The concepts under study will follow four previously selected NASA Discovery missions. The Near Earth Asteroid Rendezvous (NEAR) spacecraft was launched in February 1996 on its way to orbit the asteroid Eros in 1999. The Mars Pathfinder lander, carrying a small robotic rover named Sojourner, is due to land on the surface of Mars on July 4. The Lunar Prospector orbiter mission to map the Moon's composition and gravity field, scheduled for launch in September, and the Stardust mission to gather dust from Comet Wild-2 in 2004, are currently under development.

HALE-BOPP OBSERVATIONS WITH HUBBLE AND IUE
SURPRISE ASTRONOMERS

Completing a year-long study of Comet Hale-Bopp using the Hubble Space Telescope and the International Ultraviolet Explorer, astronomers are surprised to find that the different ices in the nucleus seem to be isolated from each other. They also report seeing unexpectedly brief and intense bursts of activity from the nucleus. The Hubble observations suggest that the nucleus is huge in comparison with most comets.
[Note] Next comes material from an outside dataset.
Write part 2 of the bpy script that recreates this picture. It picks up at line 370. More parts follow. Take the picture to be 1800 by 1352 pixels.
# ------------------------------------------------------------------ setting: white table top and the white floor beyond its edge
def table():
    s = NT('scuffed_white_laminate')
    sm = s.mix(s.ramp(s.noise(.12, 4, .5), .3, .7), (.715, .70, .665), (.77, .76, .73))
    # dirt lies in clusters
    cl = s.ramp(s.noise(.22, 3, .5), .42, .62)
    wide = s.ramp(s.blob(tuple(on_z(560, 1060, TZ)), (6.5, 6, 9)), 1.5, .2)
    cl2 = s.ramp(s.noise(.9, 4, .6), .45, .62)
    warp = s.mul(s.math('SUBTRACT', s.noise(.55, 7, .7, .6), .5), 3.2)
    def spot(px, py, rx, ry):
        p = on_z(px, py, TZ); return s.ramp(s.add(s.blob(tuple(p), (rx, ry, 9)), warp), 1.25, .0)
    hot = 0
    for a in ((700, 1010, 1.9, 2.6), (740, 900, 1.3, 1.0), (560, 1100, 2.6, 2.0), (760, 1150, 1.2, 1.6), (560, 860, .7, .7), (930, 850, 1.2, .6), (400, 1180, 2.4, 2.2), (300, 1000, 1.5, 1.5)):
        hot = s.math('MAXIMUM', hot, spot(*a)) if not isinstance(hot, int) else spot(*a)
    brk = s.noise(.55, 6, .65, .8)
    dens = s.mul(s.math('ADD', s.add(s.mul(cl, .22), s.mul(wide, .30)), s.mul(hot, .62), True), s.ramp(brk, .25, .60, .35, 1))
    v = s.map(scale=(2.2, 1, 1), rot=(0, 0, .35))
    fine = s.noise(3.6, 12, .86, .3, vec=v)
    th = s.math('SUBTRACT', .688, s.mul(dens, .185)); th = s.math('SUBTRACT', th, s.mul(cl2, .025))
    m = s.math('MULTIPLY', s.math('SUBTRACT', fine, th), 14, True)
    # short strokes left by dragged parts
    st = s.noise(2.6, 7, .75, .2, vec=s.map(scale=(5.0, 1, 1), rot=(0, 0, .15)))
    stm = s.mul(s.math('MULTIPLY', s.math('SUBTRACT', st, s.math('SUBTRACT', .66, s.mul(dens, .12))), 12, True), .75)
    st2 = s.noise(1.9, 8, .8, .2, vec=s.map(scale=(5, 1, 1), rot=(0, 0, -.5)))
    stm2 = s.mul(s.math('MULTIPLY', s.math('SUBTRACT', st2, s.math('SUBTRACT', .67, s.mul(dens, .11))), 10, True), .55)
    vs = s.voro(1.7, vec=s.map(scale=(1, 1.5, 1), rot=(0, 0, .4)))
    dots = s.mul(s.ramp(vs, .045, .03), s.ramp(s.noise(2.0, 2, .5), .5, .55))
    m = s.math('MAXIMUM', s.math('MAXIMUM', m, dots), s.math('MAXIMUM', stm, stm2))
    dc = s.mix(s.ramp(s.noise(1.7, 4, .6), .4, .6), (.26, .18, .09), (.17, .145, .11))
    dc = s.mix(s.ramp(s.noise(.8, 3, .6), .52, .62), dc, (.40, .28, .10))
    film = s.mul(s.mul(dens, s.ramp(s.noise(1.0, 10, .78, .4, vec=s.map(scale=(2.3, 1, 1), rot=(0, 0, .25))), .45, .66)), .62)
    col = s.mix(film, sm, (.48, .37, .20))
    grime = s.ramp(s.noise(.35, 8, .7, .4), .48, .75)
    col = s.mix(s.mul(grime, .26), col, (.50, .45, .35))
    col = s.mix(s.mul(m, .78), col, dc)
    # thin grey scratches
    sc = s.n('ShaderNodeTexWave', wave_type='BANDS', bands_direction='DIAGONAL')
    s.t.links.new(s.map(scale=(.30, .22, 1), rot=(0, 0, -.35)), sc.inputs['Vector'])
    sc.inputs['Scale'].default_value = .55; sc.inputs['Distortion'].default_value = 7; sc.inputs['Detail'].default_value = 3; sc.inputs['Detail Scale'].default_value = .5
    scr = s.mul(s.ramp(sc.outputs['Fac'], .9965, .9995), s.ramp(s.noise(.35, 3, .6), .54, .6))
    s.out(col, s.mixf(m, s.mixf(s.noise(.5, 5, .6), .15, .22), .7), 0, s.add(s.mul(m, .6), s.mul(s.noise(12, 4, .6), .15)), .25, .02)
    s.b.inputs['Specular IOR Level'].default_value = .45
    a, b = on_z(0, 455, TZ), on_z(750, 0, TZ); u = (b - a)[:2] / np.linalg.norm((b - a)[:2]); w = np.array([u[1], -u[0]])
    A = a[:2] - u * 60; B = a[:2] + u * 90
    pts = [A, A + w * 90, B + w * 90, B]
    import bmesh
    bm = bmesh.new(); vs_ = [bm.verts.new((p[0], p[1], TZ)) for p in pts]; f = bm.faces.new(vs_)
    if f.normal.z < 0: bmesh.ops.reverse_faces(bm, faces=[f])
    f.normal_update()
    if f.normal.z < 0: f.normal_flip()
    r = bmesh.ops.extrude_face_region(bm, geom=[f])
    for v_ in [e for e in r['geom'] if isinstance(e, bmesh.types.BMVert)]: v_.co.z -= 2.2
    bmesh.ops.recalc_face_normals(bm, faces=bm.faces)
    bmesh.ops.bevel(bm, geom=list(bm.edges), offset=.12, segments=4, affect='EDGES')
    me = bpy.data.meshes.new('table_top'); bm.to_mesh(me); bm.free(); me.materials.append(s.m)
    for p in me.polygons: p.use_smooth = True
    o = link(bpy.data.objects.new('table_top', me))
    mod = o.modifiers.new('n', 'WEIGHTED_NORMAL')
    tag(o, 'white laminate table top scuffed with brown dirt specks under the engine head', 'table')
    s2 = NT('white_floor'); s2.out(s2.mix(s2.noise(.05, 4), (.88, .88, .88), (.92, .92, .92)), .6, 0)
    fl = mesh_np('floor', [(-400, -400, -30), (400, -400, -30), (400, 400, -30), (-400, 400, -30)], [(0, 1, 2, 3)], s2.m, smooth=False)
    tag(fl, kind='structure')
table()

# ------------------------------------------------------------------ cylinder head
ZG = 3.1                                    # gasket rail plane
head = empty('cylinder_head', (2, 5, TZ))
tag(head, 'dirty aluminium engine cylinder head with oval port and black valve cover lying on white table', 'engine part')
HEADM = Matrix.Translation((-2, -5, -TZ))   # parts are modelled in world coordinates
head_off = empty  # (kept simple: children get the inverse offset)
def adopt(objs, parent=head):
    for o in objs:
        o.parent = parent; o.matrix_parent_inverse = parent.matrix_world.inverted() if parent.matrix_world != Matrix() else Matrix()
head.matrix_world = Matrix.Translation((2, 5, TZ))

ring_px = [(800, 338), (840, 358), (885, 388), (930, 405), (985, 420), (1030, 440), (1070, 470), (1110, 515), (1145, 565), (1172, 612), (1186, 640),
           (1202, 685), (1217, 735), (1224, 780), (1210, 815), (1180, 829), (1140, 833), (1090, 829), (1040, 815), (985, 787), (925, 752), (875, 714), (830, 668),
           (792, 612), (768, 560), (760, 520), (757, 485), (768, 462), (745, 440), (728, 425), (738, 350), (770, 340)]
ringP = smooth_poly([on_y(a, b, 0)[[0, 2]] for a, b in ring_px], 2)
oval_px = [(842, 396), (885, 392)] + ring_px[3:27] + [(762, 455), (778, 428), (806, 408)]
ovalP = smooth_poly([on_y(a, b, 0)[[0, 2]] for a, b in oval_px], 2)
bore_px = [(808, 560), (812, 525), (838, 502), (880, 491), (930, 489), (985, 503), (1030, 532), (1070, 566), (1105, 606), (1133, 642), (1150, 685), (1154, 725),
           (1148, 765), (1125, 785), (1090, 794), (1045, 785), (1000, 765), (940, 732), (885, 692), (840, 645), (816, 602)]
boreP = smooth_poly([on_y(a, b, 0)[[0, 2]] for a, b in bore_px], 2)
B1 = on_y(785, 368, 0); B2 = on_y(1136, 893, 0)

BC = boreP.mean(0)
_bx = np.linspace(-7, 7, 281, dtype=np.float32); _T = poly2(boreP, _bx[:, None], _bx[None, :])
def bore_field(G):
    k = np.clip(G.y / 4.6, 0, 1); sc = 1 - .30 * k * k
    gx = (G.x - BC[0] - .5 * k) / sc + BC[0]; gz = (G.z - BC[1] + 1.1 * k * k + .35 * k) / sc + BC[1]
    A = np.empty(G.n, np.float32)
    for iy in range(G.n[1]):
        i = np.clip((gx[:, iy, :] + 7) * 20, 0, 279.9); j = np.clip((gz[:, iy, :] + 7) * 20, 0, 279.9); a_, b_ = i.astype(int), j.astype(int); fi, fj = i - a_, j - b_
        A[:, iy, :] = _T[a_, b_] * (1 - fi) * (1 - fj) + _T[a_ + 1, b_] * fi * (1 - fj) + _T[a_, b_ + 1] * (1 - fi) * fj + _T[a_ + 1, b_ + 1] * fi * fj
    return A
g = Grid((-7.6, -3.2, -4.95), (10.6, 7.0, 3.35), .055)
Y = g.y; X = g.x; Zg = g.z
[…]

The findings, by a team of scientists led by Johns Hopkins astrophysicist Harold Weaver, were published in the March 28 issue of Science. "Hale-Bopp will probably provide the most revealing portrait of the workings of a cometary nucleus since the spacecraft missions to comet Halley in 1986," said Weaver. "This is a unique opportunity; we have never had the chance to examine a comet in this much detail, over this large a range of distance from the Sun."

During the course of long-term observations, which began in August 1995, astronomers unexpectedly caught the comet going through a sudden brief outburst, where, in little more than an hour, the amount of dust being spewed from the nucleus increased at least eight-fold. "The surface of Hale-Bopp's nucleus must be an incredibly dynamic place, with `vents' being turned on and off as new patches of icy material are rotated into sunlight for the first time," Weaver said.

To their surprise, astronomers found that water ice sublimates at a different rate than the trace ices, implying that those components are not contained within the water on the comet. This conclusion is also supported by Hubble data showing that the rate at which dust left the nucleus was much different than the sublimation rate of water. These observations contradict previous models in which the trace components, such as carbon disulfide ice and dust, are contained inside more abundant water ice in the nucleus, and thus should be released at similar rates.

From Hubble Telescope images, the astronomers have estimated that the nucleus may be 19 to 25 miles (30 to 40 kilometers) in diameter. "Average" comets have a nucleus of 3 miles (5 kilometers) or less in diameter.

Because Hale-Bopp was unusually bright when it was still well outside the orbit of Jupiter, it has given scientists their best view ever of changes in a comet's nucleus as it heats up approaching the Sun. Those changes provide clues about the composition and structure of comets, which are remnants from the formation of the solar system, about 4.6 billion years ago. Learning more about comets can provide important information about the materials and processes that formed the solar system.